RECORDED DATA
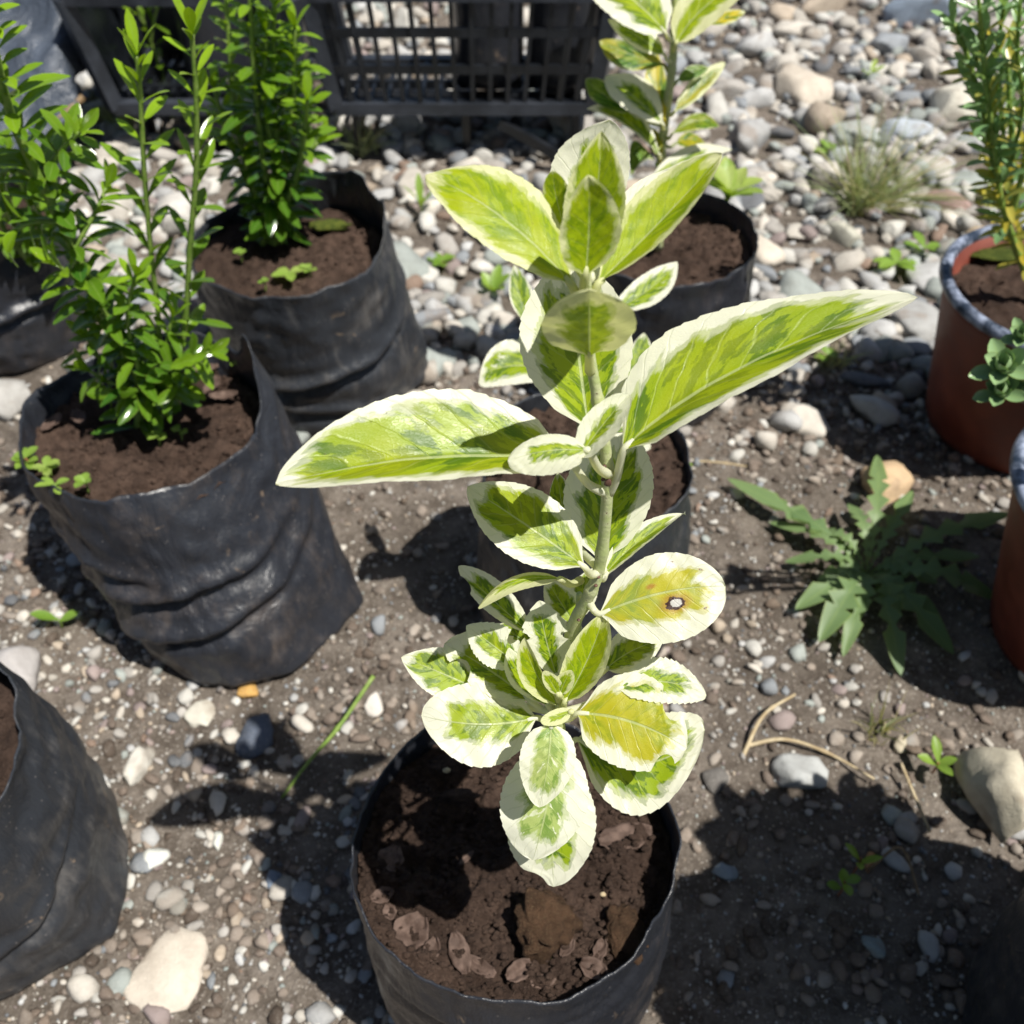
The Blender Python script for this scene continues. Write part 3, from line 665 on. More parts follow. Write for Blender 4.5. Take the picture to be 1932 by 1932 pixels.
# second
V(h, (1112, 812), (1092, 660), (1078, 490), (976, 645), (1192, 640), .226, (.05, -.70, .70), (0, 0, .6, .3), (.27, .25, .05), None, (1118, 822, .212), t0=.52, b=.62, teeth=15)
V(h, (1112, 672), (1112, 612), (1112, 546), (1019, 604), (1203, 598), .204, (0, -.85, -.52), (.0, 0, .7, .7), (.42, .35, .15), M_young, (1114, 700, .2095), t0=.55, b=.55, teeth=7, curl=-.12, ser=.015, label='short cupped pale leaf facing the camera')
# third
V(h, (1078, 872), (822, 862), (520, 913), (838, 737), (812, 913), .204, (.22, -.45, .86), (.1, -.4, .2, .9), (.17, .6, -.06), None, (1142, 930, .21), t0=.50, b=.60, teeth=16, label='very long white tipped leaf spreading to the left')
V(h, (1176, 848), (1385, 700), (1731, 562), (1312, 606), (1440, 727), .206, (-.28, -.50, .82), (.0, -.3, 0, .8), (.22, .45, -.03), None, (1150, 930, .21), t0=.40, b=.66, teeth=16, label='very long pointed leaf spreading to the right')
V(h, (1112, 850), (1035, 850), (958, 870), (1040, 816), (1030, 896), .197, (.1, -.5, .8), (.2, 0, 0, 0), (.62, .4, .2), None, (1148, 895, .208), b=.5, t0=.5, curl=-.25, teeth=9)
V(h, (1090, 866), (1138, 800), (1188, 744), (1108, 795), (1158, 838), .196, (-.3, -.5, .8), (0, 0, 0, .3), (.6, .3, .2), None, None, b=.5, t0=.5, curl=.3, teeth=7)
# fourth
V(h, (1075, 1005), (1060, 950), (1052, 892), (1036, 945), (1086, 945), .24, FACE, col=(.05, .4, 0), attach=(1125, 1068, .212))
V(h, (1136, 1062), (1150, 940), (1176, 815), (1064, 915), (1238, 895), .222, (-.05, -.68, .73), (0, 0, .2, .2), (.30, .25, .15), None, (1137, 1075, .212), t0=.5, b=.62, teeth=13)
V(h, (1104, 1070), (990, 988), (882, 919), (1040, 942), (940, 1040), .202, (.15, -.5, .85), (.2, -.3, 0, 0), (.27, .5, .1), None, (1126, 1082, .209), t0=.48, b=.72, curl=.1)
V(h, (1142, 1082), (1205, 1022), (1293, 968), (1196, 1000), (1208, 1042), .218, UPN, (0, 0, 0, .3), (.3, .3, .1), None, (1132, 1084, .212), b=.55, curl=.3, tw=.6)
V(h, (1132, 1158), (1250, 1118), (1369, 1106), (1240, 1045), (1268, 1214), .206, (-.12, -.55, .83), (.2, 0, 0, 0), (.40, .9, .05), M_varspot, (1108, 1130, .2095), t0=.52, b=.50, teeth=12, ser=.02, label='rounded white and yellow leaf with a brown ringed spot')
V(h, (1058, 1092), (970, 1098), (902, 1147), (985, 1078), (962, 1118), .204, (.1, -.3, .95), (.2, -.5, 0, 0), (.55, .2, .3), M_young, (1095, 1095, .216), b=.5, curl=-.4, label='narrow folded cream leaf curling over to the left')
V(h, (1003, 1196), (930, 1132), (865, 1068), (948, 1100), (905, 1142), .216, FACE, col=(.42, .1, .1), attach=(1070, 1210, .214), bites=((1, .8, .10, .5),), b=.7)
V(h, (1088, 1185), (1060, 1140), (1030, 1092), (1030, 1145), (1092, 1125), .232, FACE, col=(.3, .4, .1), attach=(1090, 1190, .223))
V(h, (1092, 1170), (1100, 1120), (1118, 1072), (1075, 1115), (1128, 1120), .236, FACE, col=(.2, .4, .1), attach=(1091, 1185, .223))
V(h, (1010, 1222), (975, 1200), (940, 1178), (985, 1180), (962, 1215), .23, FACE, col=(.15, .2, .1), attach=(1070, 1230, .22))
V(h, (1052, 1280), (1030, 1205), (1018, 1133), (982, 1195), (1078, 1195), .203, (0, -.85, .5), (0, -.2, 0, 0), (.52, .1, .05), None, (1054, 1330, .199), t0=.5, b=.75, teeth=9, ser=.12, bites=((-1, .55, .05, .3), (1, .50, .05, .3)))
# rosette
YR = .197
V(h, (1140, 1265), (1192, 1228), (1250, 1208), (1170, 1192), (1200, 1268), .212, UPN, col=(.35, .5, .15), attach=(1060, 1320, .203))
V(h, (905, 1302), (838, 1272), (757, 1240), (858, 1228), (822, 1316), .204, (.15, -.45, .87), col=(.25, .1, .05), attach=(1052, 1345, .198))
V(h, (985, 1262), (935, 1222), (880, 1180), (965, 1186), (905, 1248), .203, FACE, col=(.45, .4, .1), attach=(1052, 1335, .199), bites=((-1, .4, .08, .5),), ser=.08)
V(h, (1000, 1322), (920, 1262), (838, 1215), (968, 1200), (895, 1300), .200, (.1, -.5, .85), (0, -.2, 0, 0), (.40, .5, .1), None, (1052, 1345, .198), bites=((1, .72, .12, .75), (-1, .35, .06, .3)), ser=.09, b=.6, label='ragged cream and green leaf chewed at its upper edge')
V(h, (1012, 1354), (905, 1366), (795, 1350), (895, 1288), (918, 1450), .196, (.18, -.42, .88), (.2, -.2, 0, 0), (.46, .35, .05), None, (1052, 1352, .197), t0=.50, b=.56, teeth=12, label='round cream leaf low on the left of the cluster')
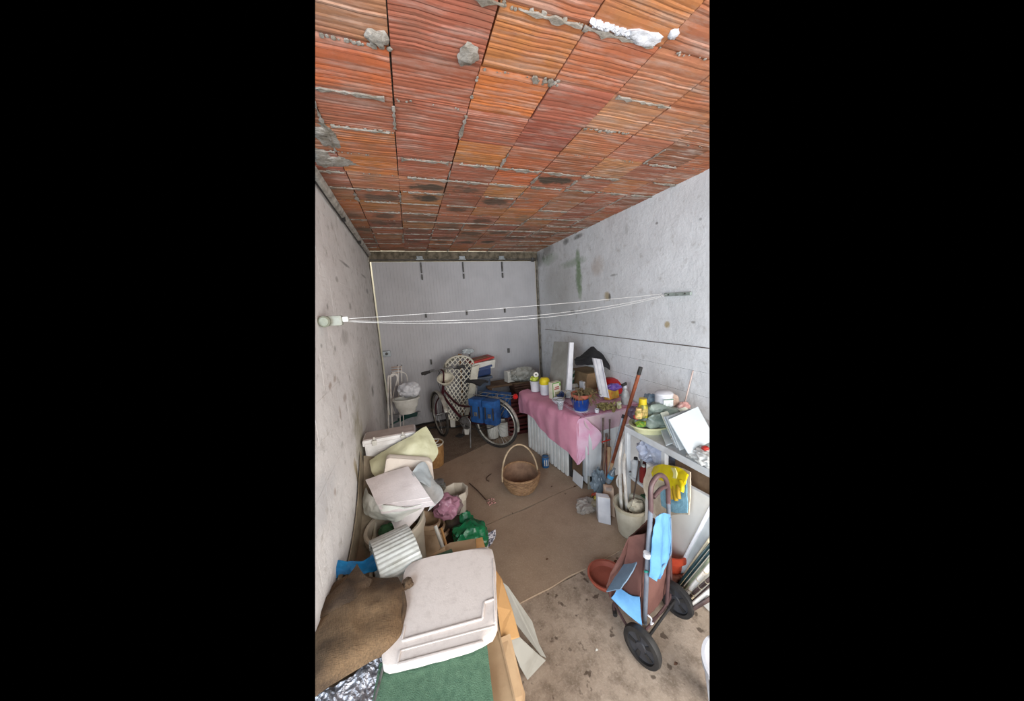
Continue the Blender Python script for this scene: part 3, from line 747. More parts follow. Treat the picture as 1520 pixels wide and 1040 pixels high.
M_crate = mat('brown_crate', (96, 68, 54), (66, 46, 38), 12, .8)
for k, (px, py, w_, h_) in enumerate(((776, 572, .34, .12), (778, 583, .36, .13))):
    c = L3(px, py, 4.1); t = thing('crate', ('upper', 'lower')[k]+' of two brown slatted crates stacked beside the blue pannier', 'crate', (c.x, 4.12, c.z-h_/2), 'brown crates by the door')
    MB().box((c.x, 4.12, c.z-h_/2+.008), (w_, .26, .014)).build('bottom', M_crate, t)
    for q in range(3):
        for sy in (-1, 1): MB().box((c.x, 4.12+.125*sy, c.z-h_/2+.025+.038*q), (w_, .01, .028)).build('slat', M_crate, t)
    for sx in (-1, 1): MB().box((c.x+(w_/2-.005)*sx, 4.12, c.z), (.01, .24, h_-.01)).build('end_board', M_crate, t)
# dark things beneath: red crate, grey bag, tin
M_dred = mat('dark_red_plastic', (88, 30, 28), (62, 22, 22), 10, .6)
for k, (x, y, z) in enumerate(((1.30, 3.80, 0), (1.30, 3.80, .17), (1.32, 3.82, .34))):
    t = thing('bottle_crate', ('lowest', 'middle', 'topmost')[k]+' dark red bottle crate in the stack behind the rear wheel', 'crate', (x, y, z), 'dark red crates in the corner')
    MB().box((x, y, z+.006), (.36, .28, .012)).build('bottom', M_dred, t)
    for sy in (-1, 1):
        for zz in (.03, .09, .145): MB().box((x, y+.135*sy, z+zz), (.36, .01, .03)).build('rail', M_dred, t)
    for sx in (-1, 1): MB().box((x+.175*sx, y, z+.085), (.01, .27, .16)).build('end', M_dred, t)
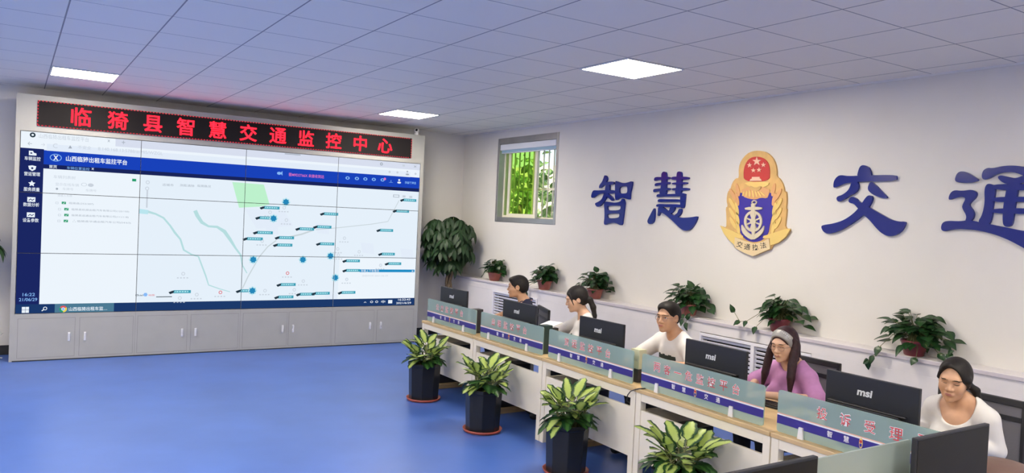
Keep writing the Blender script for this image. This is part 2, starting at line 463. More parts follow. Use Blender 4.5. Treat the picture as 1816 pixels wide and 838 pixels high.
# garden seen through the window
random.seed(5)
def leaf(mb, base, d, n, L, w, m, droop=.25, rows=5, fold=.18, wavy=0., heart=False):
    """one leaf blade: base point, direction, upper normal, length, half width"""
    d = Vector(d).normalized(); n = Vector(n); n = (n-d*n.dot(d))
    if n.length < 1e-3: n = d.orthogonal()
    n.normalize(); s = d.cross(n)
    vs = []; uv = []
    prof_o = [0.08, .72, 1., .92, .66, .02]; prof_h = [.30, 1., 1.02, .80, .42, .02]
    prof = prof_h if heart else prof_o
    for i in range(rows+1):
        t = i/rows
        p = Vector(base)+d*L*t - n*(droop*L*t*t)
        ww = w*prof[min(5, int(round(t*5)))]
        lift = fold*ww
        for k, a in enumerate((-1, -.5, 0, .5, 1)):
            q = p + s*(ww*a) + n*(lift*abs(a) + wavy*w*math.sin(6*t+2*a))
            if heart and i == 0: q = q - d*(L*.10*abs(a))
            vs.append(q); uv.append((a*.9 + (0.001 if a == 0 else 0), t*2.0))
    fs = [(i*5+k, i*5+k+1, (i+1)*5+k+1, (i+1)*5+k) for i in range(rows) for k in range(4)]
    mb.add(vs, fs, m, True, uv)
def rnd_dir(up=0.):
    while True:
        v = Vector((random.uniform(-1, 1), random.uniform(-1, 1), random.uniform(-1, 1)))
        if .1 < v.length < 1: break
    v.normalize(); v.z += up
    return v.normalized()
def garden_tree(x, y, zc, r, label):
    t = thing('garden_tree', label, 'tree', (x, y, -.2), 0, 'trees outside the window')
    b = MB(); b.tube([(0, 0, 0), (.05, .02, zc*.6), (-.03, 0, zc+.2)], [.09, .07, .04], m_bark); b.build('trunk', t)
    b = MB()
    for k in range(230):
        v = rnd_dir(); rr = r*random.random()**.4
        p = Vector((v.x*rr*.75, v.y*rr, zc+.2+v.z*rr*1.2))
        leaf(b, p, rnd_dir(-.3), rnd_dir(.8), random.uniform(.12, .24), random.uniform(.04, .08), m_out, .3, 3)
    b.build('foliage', t)
garden_tree(7.7, 6.35, 2.1, .9, 'bright green leafy tree outside behind the left half of the window')
garden_tree(7.9, 4.35, 2.3, .7, 'bright green leafy tree outside behind the right half of the window')
garden_tree(9.3, 8.6, 1.9, 1.1, 'farther green tree outside the window, left of the others')
b = MB(); b.box(XR+.25, 16, -4, 16, -.4, -.2, mat('garden_ground', (.35, .33, .20), .9, noise=.3, nscale=2)); struct(b.build('ground_outside'))
b = MB(); b.box(11, 11.3, 0, 16, -.2, 3.2, mat('garden_wall', (.66, .62, .42), .9, noise=.12, nscale=2)); struct(b.build('wall_outside'))

# ------------------------------------------------------------------ ceiling lamps
def ceiling_lamp(i, j, label):
    t = thing('ceiling_light', label, 'ceiling light', (i*.6+.3, j*.6+.3, CEIL), 0, 'square led panels in the ceiling')
    b = MB(); a, c = .297, .282
    for s in (-1, 1):
        b.box(-a, a, s*a, s*c, -.010, -.0005, m_lampframe); b.box(s*a, s*c, -c, c, -.010, -.0005, m_lampframe)
    b.build('frame', t)
    b = MB(); b.box(-c, c, -c, c, -.008, -.001, m_lamp); b.build('diffuser', t)
ceiling_lamp(0, 5, 'square ceiling light at the left, above the start of the red sign')
ceiling_lamp(6, 5, 'square ceiling light above the right end of the red sign')
ceiling_lamp(6, -2, 'large bright square ceiling light right of centre, nearest the camera')
for i, j in ((0, -2), (-6, 5), (-6, -2), (0, -9), (6, -9), (-6, -9), (-3, -5), (-3, 1), (-4, -12), (3, -12), (-7, -6)):  # lamps off the regular grid are unseen extras, added to brighten the ceiling
    ceiling_lamp(i, j, 'square ceiling light out of the picture overhead, some of these added to brighten the ceiling')

# ------------------------------------------------------------------ video wall
CA = Vector((-.270, 4.417, 0)); CANG = math.radians(-.974)
ex = Vector((math.cos(CANG), math.sin(CANG), 0)); ny = Vector((-math.sin(CANG), math.cos(CANG), 0))
def S(px, py):                                   # photo point -> (u, z) on the front of the video wall
    d = sight(px, py); k = (CA-CAM).dot(ny)/d.dot(ny); p = CAM+d*k
    return ((p-CA).dot(ex), p.z)
CW, CH, CD = 4.924, 2.965, .36
vw = thing('video_wall', 'grey steel cabinet holding a tiled map display across the back of the room', 'video wall', CA, CANG)
DU0, DU1, DZ0, DZ1 = .047, 4.870, .535, 2.558
b = MB()
b.box(0, CW, .02, CD, .0, CH, m_cab)
b.box(0, DU0-.004, 0, .02, 0, CH, m_cab); b.box(DU1+.004, CW, 0, .02, 0, CH, m_cab)
b.box(DU0-.004, DU1+.004, 0, .02, DZ1+.004, CH, m_cab); b.box(DU0-.004, DU1+.004, 0, .02, .0, DZ0-.004, m_cab)
for k in (1, 2, 3): b.box(DU0+k*1.206-.001, DU0+k*1.206+.001, -.0006, 0, 0.0, DZ0-.006, m_cabline)
b.box(0.03, CW-.03, -.002, .0, .0, .012, m_bezel)
b.build('cabinet_body', vw)
doors = [(.077, .628), (.678, 1.229), (1.280, 1.829), (1.874, 2.435), (2.495, 3.052), (3.078, 3.645), (3.715, 4.262), (4.310, 4.862)]
for k, (a, c) in enumerate(doors):
    b = MB(); b.box(a-.003, c+.003, -.0005, 0, .036, .480, m_cabline); b.box(a, c, -.0025, -.0005, .039, .477, m_cab)
    d = b.build('door', vw)
    hx = c-.055 if k % 2 == 0 else a+.055
    b = MB(); zc = .262
    b.box(hx-.012, hx+.012, -.010, -.0025, zc-.05, zc+.05, m_chrome)
    b.box(hx-.008, hx+.008, -.030, -.010, zc+.002, zc+.044, m_chrome)
    b.lathe([(.010, 0), (.010, .012)], (hx, -.010, zc-.032), m_chrome, 16, axis=Matrix.Rotation(PI/2, 3, 'X'))
    b.build('handle', d, .002)

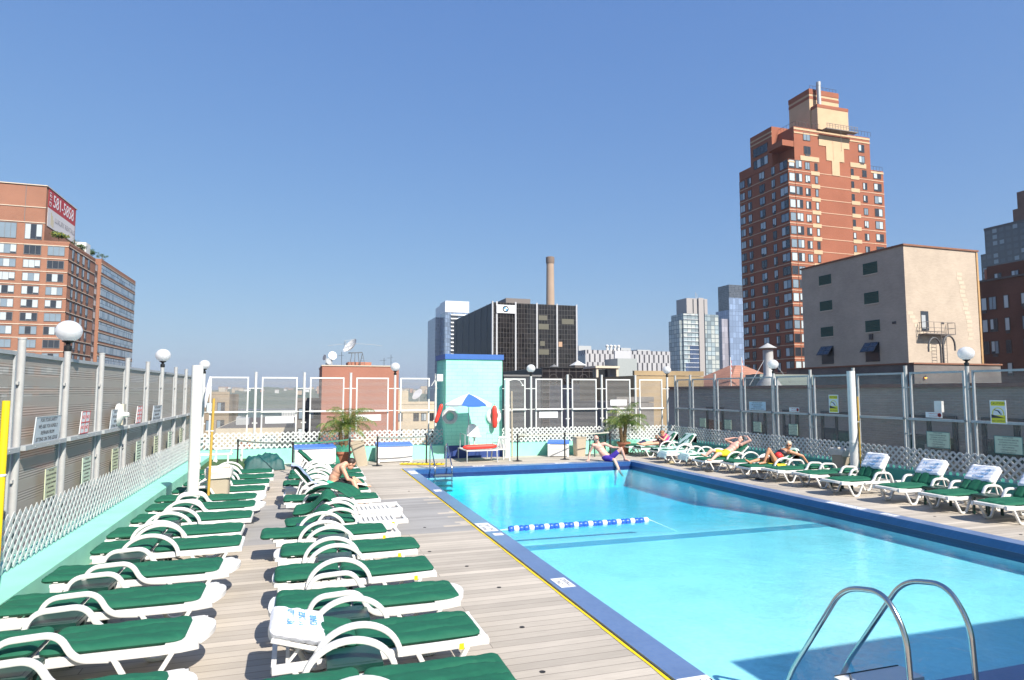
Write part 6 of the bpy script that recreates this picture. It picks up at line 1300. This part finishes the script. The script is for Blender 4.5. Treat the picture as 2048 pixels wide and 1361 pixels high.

AIM
Filter the records, keeping only lines that contain "scene", and show those lines.

THE OUTPUT
The Blender Python script for this scene continues. Write part 3, from line 665 on. More parts follow. Write for Blender 4.5. Take the picture to be 1932 by 1932 pixels.
Continue the Blender Python script for this scene: part 3, from line 747. More parts follow. Treat the picture as 1520 pixels wide and 1040 pixels high.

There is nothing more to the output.